Second 5E boss fights using standard rules as written suck. Simply put that 4 characters have multiple attacks, items and bonus actions. That could be 12 distinct rolls or effects or attacks. Few monsters get that within a round. Tiamat has multiple reactions and legendary actions which makes her a bit more challenging but she’s a deity. Most bosses in 5E aren’t quite that advanced. Both of these points have made me think of other ways to resolve combat and vanquish foes.

So to this end recently I’ve been stealing ideas from looter-shooters like Borderlands 2 and Destiny 2. Both of them are similar to TTRPGS (kill stuff, get XPs & get loots!) and are clearly influenced by traditional RPGs as well as MMOGs. While many people wanted to get away from 4th edition’s ‘computer game’ style mechanics, from a DMs point of view 4E was a lot easier to run with a lot of nice overlapping and interactive rules. There were 1hp minions, mobile flanking skirmishers, HP slab brutes, ambushing lurkers, debuffing and manipulative controllers, long range damaging artillery and slightly stronger and tougher soldiers.

With that in mind concepts such as powerful bosses having ‘wipe mechanics’ (or in the case of D&D just mass AOE damage), limited periods when they could be damaged (DPS Phase) as well as waves of minions (‘Adds’). However this isn’t suitable for most medium sized humanoid foes at low level. Often they just have regular class abilities or the like and it’s not until the PCs are facing much more deadly foes that you can implement these sorts of mechanics.

A lot of these are very 4E in their approach. Many good 4E encounters combined a difficult (or impossible!) combat with a skill challenge (puzzle or ritual to solve) which would render the combat a bit more manageable. Don’t be afraid to look at older 4E resources and steal/borrow/adapt them for your game!


Use Seige Equipment – as outlined above, PCs must fight and capture seige equipment to turn it on a more powerful foe that they couldn’t hope to defeat normally. Examples would be using ballista to injure a dragon, or trebuchets to destroy seige towers.

Disrupt the Ritual – a monster coming through a portal. By smashing the focus stones or killing the ritual chanting cultists the portal weakens and this also damages or weakens the monster to the point where it becomes a fair fight.
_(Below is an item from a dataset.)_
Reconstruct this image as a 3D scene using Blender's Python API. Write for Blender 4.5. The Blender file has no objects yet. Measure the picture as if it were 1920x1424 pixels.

‘DPS Phase’ – The PCs must survive the monsters attack for a couple of rounds which then exhausts it or it needs to recharge or similar. This provides opportunities for the PCs to inflict damage without fear of its fatal attacks being used on them. Obviously if the PCs get greedy and try to press their attack, the creatures attack will recharge and they will not hesitate to turn it on the over-eager PCs. Don’t forget to summon in low-level minions to keep the pressure on and to telegraph the ‘wipe’ attack before it happens.

Bait & Banish – The monster is all but invincible (but very stupid!) The PCs need to lure it onto specific locations (magic circles, trap triggers or similar) in order to render it vulnerable or to allow the traps to inflict damage. To make it more difficult the locations could be depleted or destroyed once the monster has taken it’s damage. Of course as the creature takes damage it gets more angry and the monsters minions could accidentally trigger the traps, using them up.

Air Strike – This is similar to the endgame plot of Out of the Abyss. Basically a beacon/trap/bomb or artefact or similar is planted in the enemy’s lair which then calls down whatever fire/monster/wrath of the gods to weaken the enemy.

In closing – just remember that typical initiative and combat isn’t the only way to defeat enemies. Often unique enemies require unique solutions!